Growing up in Branford, I’ve always spent Father’s Day weekend at the Branford Festival. You can count on lots of fun, good music, delicious food and running into old friends who are in town just for the festival. Sunday morning is spent at the Branford Road Race. You either line the streets waiting for the runners to come in, or you participate in the 2 mile fitness walk, getting back in time to cheer on the incoming runners. It’s always about the runners. They always return to the center of town with a hero’s welcome, raucous applause, pats on the back and the announcers booming voice on the loud speaker “Thank you… for running… the …Branford Road Race” to each runner as they cross the finish line. Sound a little Norman Rockwell? For lifelong Branford residents this overcrowded, bursting at the seams day is our last ditch effort to hold onto that small town community feeling we all had while growing up there.

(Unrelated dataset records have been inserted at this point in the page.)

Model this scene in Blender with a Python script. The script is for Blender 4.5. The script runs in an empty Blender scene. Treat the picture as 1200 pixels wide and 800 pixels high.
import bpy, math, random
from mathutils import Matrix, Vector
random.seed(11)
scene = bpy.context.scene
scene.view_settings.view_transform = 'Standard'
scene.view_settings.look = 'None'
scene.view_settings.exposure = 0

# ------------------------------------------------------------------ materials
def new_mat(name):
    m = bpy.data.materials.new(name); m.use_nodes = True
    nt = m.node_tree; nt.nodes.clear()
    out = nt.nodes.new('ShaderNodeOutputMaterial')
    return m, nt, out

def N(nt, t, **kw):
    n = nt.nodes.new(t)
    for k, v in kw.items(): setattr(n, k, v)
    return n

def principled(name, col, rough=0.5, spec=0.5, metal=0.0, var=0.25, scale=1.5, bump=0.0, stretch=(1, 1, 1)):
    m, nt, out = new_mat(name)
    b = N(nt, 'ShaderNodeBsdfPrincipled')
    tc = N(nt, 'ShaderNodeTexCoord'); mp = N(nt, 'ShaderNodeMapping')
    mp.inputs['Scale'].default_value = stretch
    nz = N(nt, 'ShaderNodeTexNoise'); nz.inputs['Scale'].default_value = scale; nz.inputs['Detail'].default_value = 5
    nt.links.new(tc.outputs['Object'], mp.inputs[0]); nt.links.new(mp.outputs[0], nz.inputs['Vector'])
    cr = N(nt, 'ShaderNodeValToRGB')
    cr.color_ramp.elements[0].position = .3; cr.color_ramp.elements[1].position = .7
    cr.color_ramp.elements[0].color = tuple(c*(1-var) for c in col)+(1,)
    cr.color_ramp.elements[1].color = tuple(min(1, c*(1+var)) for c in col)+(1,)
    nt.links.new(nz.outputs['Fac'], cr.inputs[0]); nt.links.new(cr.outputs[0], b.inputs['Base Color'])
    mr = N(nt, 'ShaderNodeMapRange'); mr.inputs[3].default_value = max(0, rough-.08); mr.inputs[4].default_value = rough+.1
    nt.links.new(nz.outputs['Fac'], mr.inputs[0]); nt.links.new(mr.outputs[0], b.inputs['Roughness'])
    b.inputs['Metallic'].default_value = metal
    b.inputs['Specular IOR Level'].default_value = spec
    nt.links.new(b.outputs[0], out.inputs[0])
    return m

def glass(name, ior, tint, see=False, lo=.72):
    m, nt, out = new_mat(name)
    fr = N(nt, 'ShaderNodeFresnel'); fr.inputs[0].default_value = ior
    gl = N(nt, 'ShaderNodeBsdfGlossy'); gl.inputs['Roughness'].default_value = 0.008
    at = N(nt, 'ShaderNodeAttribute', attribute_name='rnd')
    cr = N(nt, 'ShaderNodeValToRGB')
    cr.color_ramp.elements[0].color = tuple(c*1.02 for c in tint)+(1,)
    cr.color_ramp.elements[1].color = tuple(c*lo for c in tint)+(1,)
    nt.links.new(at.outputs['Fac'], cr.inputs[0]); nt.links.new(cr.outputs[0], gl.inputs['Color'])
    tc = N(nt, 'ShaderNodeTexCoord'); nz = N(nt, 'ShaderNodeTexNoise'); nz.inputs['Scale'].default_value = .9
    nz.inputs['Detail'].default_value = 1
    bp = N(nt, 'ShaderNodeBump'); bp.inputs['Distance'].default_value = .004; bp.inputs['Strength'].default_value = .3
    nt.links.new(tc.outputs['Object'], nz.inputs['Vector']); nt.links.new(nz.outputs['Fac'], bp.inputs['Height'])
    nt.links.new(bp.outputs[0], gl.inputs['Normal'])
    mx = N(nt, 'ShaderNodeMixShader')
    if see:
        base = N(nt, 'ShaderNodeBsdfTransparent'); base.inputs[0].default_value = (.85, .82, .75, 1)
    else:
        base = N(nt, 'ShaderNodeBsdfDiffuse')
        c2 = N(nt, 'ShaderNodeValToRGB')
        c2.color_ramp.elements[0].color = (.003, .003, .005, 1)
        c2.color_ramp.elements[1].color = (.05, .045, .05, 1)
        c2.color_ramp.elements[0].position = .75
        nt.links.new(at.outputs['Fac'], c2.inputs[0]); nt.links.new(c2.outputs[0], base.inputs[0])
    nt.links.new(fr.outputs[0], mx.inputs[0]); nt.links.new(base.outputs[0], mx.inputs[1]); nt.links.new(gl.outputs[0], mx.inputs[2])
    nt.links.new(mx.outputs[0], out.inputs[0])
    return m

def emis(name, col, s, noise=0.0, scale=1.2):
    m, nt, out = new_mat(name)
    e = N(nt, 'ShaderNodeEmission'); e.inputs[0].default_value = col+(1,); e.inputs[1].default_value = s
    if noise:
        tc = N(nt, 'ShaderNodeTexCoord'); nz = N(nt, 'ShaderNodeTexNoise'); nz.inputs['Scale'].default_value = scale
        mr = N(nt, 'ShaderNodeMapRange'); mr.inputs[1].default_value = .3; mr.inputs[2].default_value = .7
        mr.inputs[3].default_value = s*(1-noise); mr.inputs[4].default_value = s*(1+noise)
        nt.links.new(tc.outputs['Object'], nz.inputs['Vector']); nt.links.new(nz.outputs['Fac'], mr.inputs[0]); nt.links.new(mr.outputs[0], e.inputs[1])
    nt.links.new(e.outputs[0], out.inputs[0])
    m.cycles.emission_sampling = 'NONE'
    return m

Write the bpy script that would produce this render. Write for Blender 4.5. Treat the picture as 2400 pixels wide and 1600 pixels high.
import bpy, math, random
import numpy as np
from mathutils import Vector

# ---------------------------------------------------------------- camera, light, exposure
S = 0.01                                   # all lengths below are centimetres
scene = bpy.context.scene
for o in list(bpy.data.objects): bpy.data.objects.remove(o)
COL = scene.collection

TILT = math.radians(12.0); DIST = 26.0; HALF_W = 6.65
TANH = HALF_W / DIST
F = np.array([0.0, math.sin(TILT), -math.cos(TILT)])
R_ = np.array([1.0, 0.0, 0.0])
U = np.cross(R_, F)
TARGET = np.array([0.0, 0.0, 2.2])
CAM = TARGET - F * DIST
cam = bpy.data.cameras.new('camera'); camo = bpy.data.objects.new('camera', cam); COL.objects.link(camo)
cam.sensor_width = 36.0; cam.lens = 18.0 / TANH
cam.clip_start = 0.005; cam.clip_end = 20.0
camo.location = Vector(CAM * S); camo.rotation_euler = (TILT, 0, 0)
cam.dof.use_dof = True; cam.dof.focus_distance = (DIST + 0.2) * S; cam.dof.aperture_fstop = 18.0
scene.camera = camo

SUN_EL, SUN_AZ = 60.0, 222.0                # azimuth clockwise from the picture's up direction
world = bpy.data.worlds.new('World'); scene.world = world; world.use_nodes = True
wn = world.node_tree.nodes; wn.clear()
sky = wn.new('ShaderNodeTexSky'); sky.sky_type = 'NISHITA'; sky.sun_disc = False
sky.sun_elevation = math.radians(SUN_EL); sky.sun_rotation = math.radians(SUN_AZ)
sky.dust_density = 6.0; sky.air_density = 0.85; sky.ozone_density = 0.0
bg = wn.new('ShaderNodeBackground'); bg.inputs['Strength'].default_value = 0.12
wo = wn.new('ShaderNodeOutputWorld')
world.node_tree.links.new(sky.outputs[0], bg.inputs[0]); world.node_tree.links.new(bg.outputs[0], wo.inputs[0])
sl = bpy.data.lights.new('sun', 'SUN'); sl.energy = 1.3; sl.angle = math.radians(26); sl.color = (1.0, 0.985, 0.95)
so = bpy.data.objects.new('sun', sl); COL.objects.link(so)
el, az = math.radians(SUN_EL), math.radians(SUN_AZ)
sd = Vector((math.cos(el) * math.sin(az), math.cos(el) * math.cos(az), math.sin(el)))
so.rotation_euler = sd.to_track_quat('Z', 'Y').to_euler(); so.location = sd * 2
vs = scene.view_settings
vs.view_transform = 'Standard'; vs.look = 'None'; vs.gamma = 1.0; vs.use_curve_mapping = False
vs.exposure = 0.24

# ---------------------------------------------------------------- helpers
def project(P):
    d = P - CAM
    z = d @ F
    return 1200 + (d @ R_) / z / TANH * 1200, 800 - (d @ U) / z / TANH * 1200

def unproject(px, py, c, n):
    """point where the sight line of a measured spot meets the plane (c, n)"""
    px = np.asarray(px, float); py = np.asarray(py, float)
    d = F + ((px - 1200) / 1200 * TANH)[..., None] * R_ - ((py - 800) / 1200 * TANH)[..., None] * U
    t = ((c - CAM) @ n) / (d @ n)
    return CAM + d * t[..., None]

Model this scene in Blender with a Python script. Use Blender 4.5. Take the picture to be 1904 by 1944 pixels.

I have spent the past 30 years standing on the side of the road cheering on those runners. I always imagined what it would be like crossing that finish line and hearing my name called out. Every few years I would promise myself that I would get fit and run in the next race. I’ve watched my sister run it. I have watched friends and family members run it. I have still not done it. I considered it in April but quickly changed my mind because running 5 miles by June 19 would be very unlikely. I decided to wait until next year when I could run it faster and have no worry about coming in last.
In general I don’t usually worry or care about coming in last. I came in last at the Salem Road Race. It was me, a police car and a very long line of cars waiting for the road to open up again. Michelle and Leah came back and ran the last few hundred feet with me. There were times when Leah was pushing me not to stop and walk, literally pushing me because I was so tired from all the hills. Being last that day was actually really invigorating. People were cheering me on and high fiving me from their front lawns. I didn’t care that I was coming in last because it was one of the hardest courses I have seen and I was so proud that I was doing it. I crossed the finish line and the race closed down behind me. On that day last was ok for me. Last is not ok for me for the Branford Road Race.
I got an incredibly motivating email from a friend the other day. She told me to “Stop being a "spectator" THIS YEAR....register for the Branford Road Race...this year is the year of change and doing things you normally wouldn't do. I KNOW you can accomplish this, to add to your list. It's mind over matter!” I consider her to be among those elite few athletes who I strive to be like. At 25 she is fast, strong and unstoppable. Her abilities are endless and she truly believes in me. Her words stopped me and made me consider it again. I have not stopped thinking about it since then. It has almost become obsessive.
I don’t usually back away from a challenge but this is different. This could realistically be public humiliation in my hometown. Slightly dramatic I know, but that’s how I feel. I talked to my “fitness mentor” about the race. She went from zero to marathon runner and has run the BRR before. She is incredibly inspiring and is always motivating me. I don’t think I would have even considered becoming a “runner” if it weren’t for her encouragement. She told me to do it. She too believes I can do it. As supportive and motivating as these two women are, the voices in my head are still telling me no. The voices telling me that I am not a runner, reminding me how slow I am, are much louder than my friends. I can only imagine how loud those voices will be in the 10 minutes before the start of the BRR.
Committing to the Branford Road Race means I will need to add 2 miles to my run in the next 2 ½ weeks and get faster at it. I am sure I can add the miles but I am not going to get faster in that time. I still do not like running and adding 2 more miles now will make it even less fun. I don’t want this race to kill what little running confidence I have. If I don’t do it well, I will be crushed. I checked the finish time from the past few years. I will come in last. Many minutes later last. They might not realize that I am still out there kind of last.
Not committing to the Branford Road Race means another year of sitting on the sidelines, not living the life I want. This is supposed to be my year of not looking back and having a year of “I wish I had’s.” If I truly want to live this kind of life than I need to run the Branford Road Race. It shouldn’t matter that I will come in last. I should be just as proud that I did it as I have with the other races. I will be so mad at myself if I don’t do it. I am sure it will be a big regret.
I get that I am putting a lot of unnecessary pressure on myself about running the road race. I know it doesn’t really matter if I walk some of it, if I pass out or vomit 50 feet from the finish or if come I last. But it matters to me. For me, The Branford Road Race is the pinnacle of road races. This silly 5 mile race is my NYC or Boston Marathon. It’s all about my pride. Here’s where I am supposed to say I am going to do it, I’m going to run the Branford Road Race. I’m not ready to say that. I honestly don’t know if I will. Today I am planning on cheering on my friends, imagining myself running alongside them, keeping up their pace, next year. Who knows what tomorrow will bring, after all, I did register for the Tough Mudder and that’s 13 miles.

You can do it :) dont focus on the numbers just focus on the outcome!